GOAL OF THE EXERCISE: Only the lines from the start of the data through the line with "PI = math.pi" belong in the copy. Restate them word for word, minus the pictures.

DATA:
════════

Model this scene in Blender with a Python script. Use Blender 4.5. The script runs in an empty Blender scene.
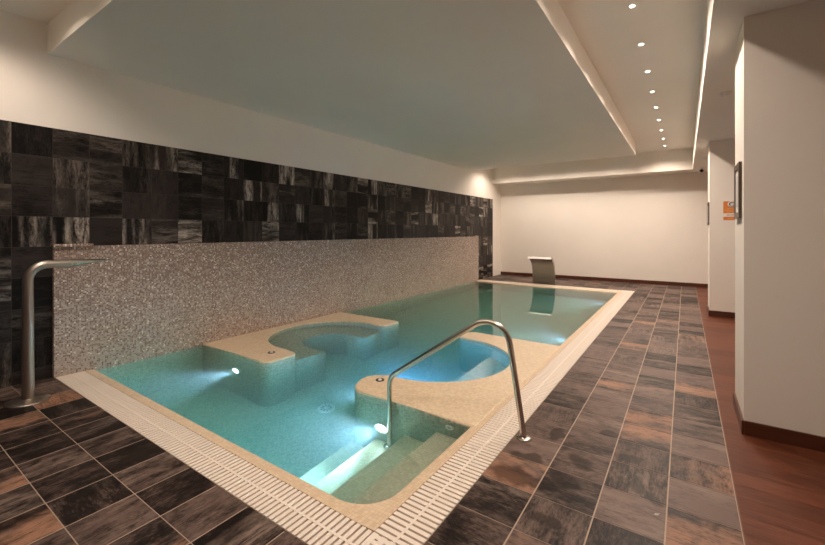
import bpy, bmesh, math, random
from mathutils import Vector, Matrix

random.seed(7)
S = bpy.context.scene
COL = S.collection
PI = math.pi

# ------------------------------------------------------------------ helpers
def finish(name, bm, mats, parent=None, smooth=False, recalc=True):
    me = bpy.data.meshes.new(name)
    if recalc:
        bmesh.ops.recalc_face_normals(bm, faces=bm.faces[:])
    bm.to_mesh(me); bm.free()
    for m in (mats if isinstance(mats, (list, tuple)) else [mats]):
        me.materials.append(m)
    if smooth:
        for p in me.polygons: p.use_smooth = True
        if smooth != 'all':
            me.set_sharp_from_angle(angle=math.radians(40))
    o = bpy.data.objects.new(name, me); COL.objects.link(o)
    if parent: o.parent = parent
    return o

def tag(o, label=None, cat=None, group=None, kind=None):
    if label: o['label'] = label
    if cat: o['category'] = cat
    if group: o['group'] = group
    if kind: o['kind'] = kind
    return o

def empty(name, loc=(0, 0, 0), rz=0.0):
    o = bpy.data.objects.new(name, None); COL.objects.link(o)
    o.location = loc; o.rotation_euler = (0, 0, rz); o.empty_display_size = .1
    return o

def copy_tree(o):
    c = o.copy(); COL.objects.link(c)
    for ch in list(o.children):
        k = copy_tree(ch); k.parent = c
    return c

SK = 0.0095                     # the long wall is not quite square to the deck
XW = -5.30
def skew(bm, verts=None):
    for v in (verts or bm.verts): v.co.x += SK * v.co.y

def box(bm, x0, x1, y0, y1, z0, z1, mi=0, bev=0.0):
    vs = [bm.verts.new((x, y, z)) for z in (z0, z1) for y in (y0, y1) for x in (x0, x1)]
    idx = [(0, 2, 3, 1), (4, 5, 7, 6), (0, 1, 5, 4), (2, 6, 7, 3), (0, 4, 6, 2), (1, 3, 7, 5)]
    fs = [bm.faces.new([vs[i] for i in f]) for f in idx]
    for f in fs: f.material_index = mi
    if bev:
        es = list({e for f in fs for e in f.edges})
        bmesh.ops.bevel(bm, geom=es, offset=bev, segments=2, affect='EDGES', profile=.5)
    return vs

def prism(bm, pts, z0, z1, mi_side=0, mi_top=0, bev=0.0):
    lo = [bm.verts.new((x, y, z0)) for x, y in pts]
    hi = [bm.verts.new((x, y, z1)) for x, y in pts]
    n = len(pts); sides = []
    for i in range(n):
        f = bm.faces.new((lo[i], lo[(i+1) % n], hi[(i+1) % n], hi[i])); f.material_index = mi_side; f.smooth = True
    top = bm.faces.new(hi); top.material_index = mi_top
    bot = bm.faces.new(lo[::-1]); bot.material_index = mi_side
    if bev:
        es = list(top.edges)
        r = bmesh.ops.bevel(bm, geom=es, offset=bev, segments=4, affect='EDGES', profile=.5)
        for f in r['faces']: f.material_index = mi_top
    return top

def arc(cx, cy, r, a0, a1, n):
    return [(cx + r*math.cos(math.radians(a0+(a1-a0)*i/n)), cy + r*math.sin(math.radians(a0+(a1-a0)*i/n))) for i in range(n+1)]

def fillet(pts, rads, n=8):
    """3-D polyline with its inner corners rounded."""
    out = [Vector(pts[0])]
    for i in range(1, len(pts)-1):
        p, a, b = Vector(pts[i]), Vector(pts[i-1]), Vector(pts[i+1])
        d1 = (a-p).normalized(); d2 = (b-p).normalized()
        ang = d1.angle(d2); r = rads[i-1]
        t = r / math.tan(ang/2)
        c = p + (d1+d2).normalized() * (r / math.sin(ang/2))
        s = p + d1*t; e = p + d2*t
        u = (s-c); w = (e-c); tot = u.angle(w); ax = u.cross(w).normalized()
        for k in range(n+1):
            out.append(c + Matrix.Rotation(tot*k/n, 3, ax) @ u)
    out.append(Vector(pts[-1]))
    return out

def tube(bm, pts, rad, n=20, cap=True, shape=None):
    pts = [Vector(p) for p in pts]
    rads = rad if isinstance(rad, (list, tuple)) else [rad]*len(pts)
    T = []
    for i in range(len(pts)):
        a = pts[max(i-1, 0)]; b = pts[min(i+1, len(pts)-1)]
        T.append((b-a).normalized())
    up = Vector((1, 0, 0)) if abs(T[0].x) < .8 else Vector((0, 1, 0))
    nrm = (up - T[0]*up.dot(T[0])).normalized()
    rings = []
    for i, p in enumerate(pts):
        nrm = (nrm - T[i]*nrm.dot(T[i])).normalized(); bi = T[i].cross(nrm)
        r = rads[i]; ra, rb = r if isinstance(r, tuple) else (r, r)
        rings.append([bm.verts.new(p + nrm*ra*math.cos(2*PI*k/n) + bi*rb*math.sin(2*PI*k/n)) for k in range(n)])
    for a, b in zip(rings, rings[1:]):
        for k in range(n):
            bm.faces.new((a[k], a[(k+1) % n], b[(k+1) % n], b[k])).smooth = True
    if cap:
        bm.faces.new(rings[0][::-1]); bm.faces.new(rings[-1])

def lathe(bm, prof, n=32, mi=0):
    """prof: (r, z) from axis to axis, about the local z axis."""
    rings = []
    for r, z in prof:
        if r < 1e-6: rings.append([bm.verts.new((0, 0, z))])
        else: rings.append([bm.verts.new((r*math.cos(2*PI*k/n), r*math.sin(2*PI*k/n), z)) for k in range(n)])
    for a, b in zip(rings, rings[1:]):
        for k in range(n):
            k2 = (k+1) % n
            if len(a) == 1 and len(b) == 1: continue
            if len(a) == 1: f = bm.faces.new((a[0], b[k], b[k2]))
            elif len(b) == 1: f = bm.faces.new((a[k], b[0], a[k2]))
            else: f = bm.faces.new((a[k], b[k], b[k2], a[k2]))
            f.material_index = mi; f.smooth = True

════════

TASK OUTPUT:
Model this scene in Blender with a Python script. Use Blender 4.5. The script runs in an empty Blender scene.
import bpy, bmesh, math, random
from mathutils import Vector, Matrix

random.seed(7)
S = bpy.context.scene
COL = S.collection
PI = math.pi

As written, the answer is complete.